── Dataset extract ──
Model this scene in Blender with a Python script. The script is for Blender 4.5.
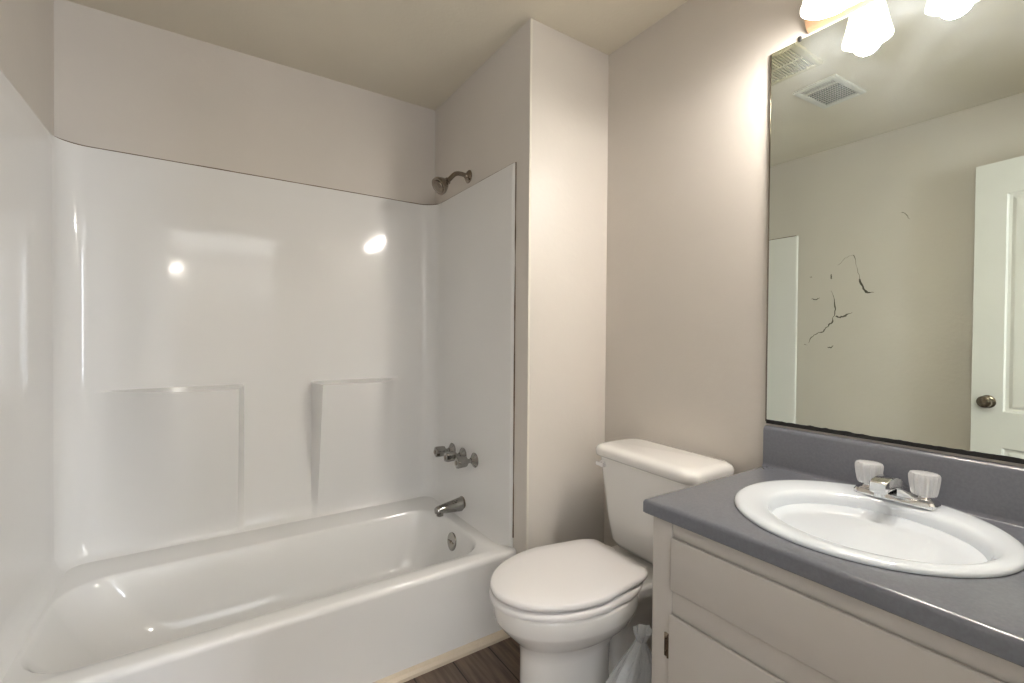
import bpy, bmesh, math, random
from mathutils import Vector, Matrix, noise
from math import sin, cos, pi, radians
random.seed(7)
for o in list(bpy.data.objects): bpy.data.objects.remove(o, do_unlink=True)
scn = bpy.context.scene
col = scn.collection

# ------------------------------------------------------------------ camera
YAW, PIT, ROL = radians(33.5637), radians(-.7269), radians(.4386)
fw = Vector((sin(YAW)*cos(PIT), cos(YAW)*cos(PIT), sin(PIT)))
rt = Vector((cos(YAW), -sin(YAW), 0)); up = rt.cross(fw)
rt, up = rt*cos(ROL)+up*sin(ROL), up*cos(ROL)-rt*sin(ROL)
cd = bpy.data.cameras.new('camera'); cam = bpy.data.objects.new('camera', cd); col.objects.link(cam)
cam.matrix_world = Matrix(((rt.x, up.x, -fw.x, 0), (rt.y, up.y, -fw.y, 0), (rt.z, up.z, -fw.z, 1.1935), (0, 0, 0, 1)))
cd.sensor_width = 36; cd.lens = 460.81/1024*36; cd.clip_start = .02
scn.camera = cam

# ------------------------------------------------------------------ world, exposure, big lights
w = bpy.data.worlds.new('world'); scn.world = w; w.use_nodes = True
w.node_tree.nodes['Background'].inputs[0].default_value = (.9, .95, 1, 1)
w.node_tree.nodes['Background'].inputs[1].default_value = .3
vs = scn.view_settings
vs.view_transform = 'Standard'; vs.look = 'None'; vs.gamma = 1; vs.use_curve_mapping = False
vs.exposure = 0.22
SHADE_EMIT = 3.0
BULB_W = 10.0
HALL_W = 13.0
DAYLIGHT_FILL_W = 230.0

def light(name, kind, loc, energy, color, **k):
    d = bpy.data.lights.new(name, kind); d.energy = energy; d.color = color
    for a, b in k.items(): setattr(d, a, b)
    o = bpy.data.objects.new(name, d); o.location = loc; col.objects.link(o); return o
# lamp of the bedroom beyond the doorway, and two added daylight fill panels, kept out of the surround's reflection
light('bedroom_lamp_light', 'POINT', (-.36, -3.6, 2.12), HALL_W, (1, .93, .84), shadow_soft_size=.02)
wl = light('bedroom_daylight_fill', 'AREA', (-1.50, -4.25, 1.40), DAYLIGHT_FILL_W*.14, (.84, .91, 1), shape='RECTANGLE', size=1.6, size_y=1.9)
wl.rotation_euler = (radians(90), 0, radians(-12))
wr = light('bedroom_daylight_fill', 'AREA', (1.62, -4.25, 1.40), DAYLIGHT_FILL_W*.42, (.84, .91, 1), shape='RECTANGLE', size=.8, size_y=1.9)
wr.rotation_euler = (radians(90), 0, radians(12))

bc = light('bedroom_fill_panel', 'AREA', (.3, -2.3, 1.55), 215, (.86, .92, 1), shape='RECTANGLE', size=3.0, size_y=2.4)
bc.rotation_euler = (radians(180), 0, 0)      # added unseen panel, bounces fill light off the bedroom ceiling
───
- **Direction**
Repeat the listing above up to and including the line with "col = scn.collection", starting from its first line. Drop any pictures.

- **Finished task**
Model this scene in Blender with a Python script. The script is for Blender 4.5.
import bpy, bmesh, math, random
from mathutils import Vector, Matrix, noise
from math import sin, cos, pi, radians
random.seed(7)
for o in list(bpy.data.objects): bpy.data.objects.remove(o, do_unlink=True)
scn = bpy.context.scene
col = scn.collection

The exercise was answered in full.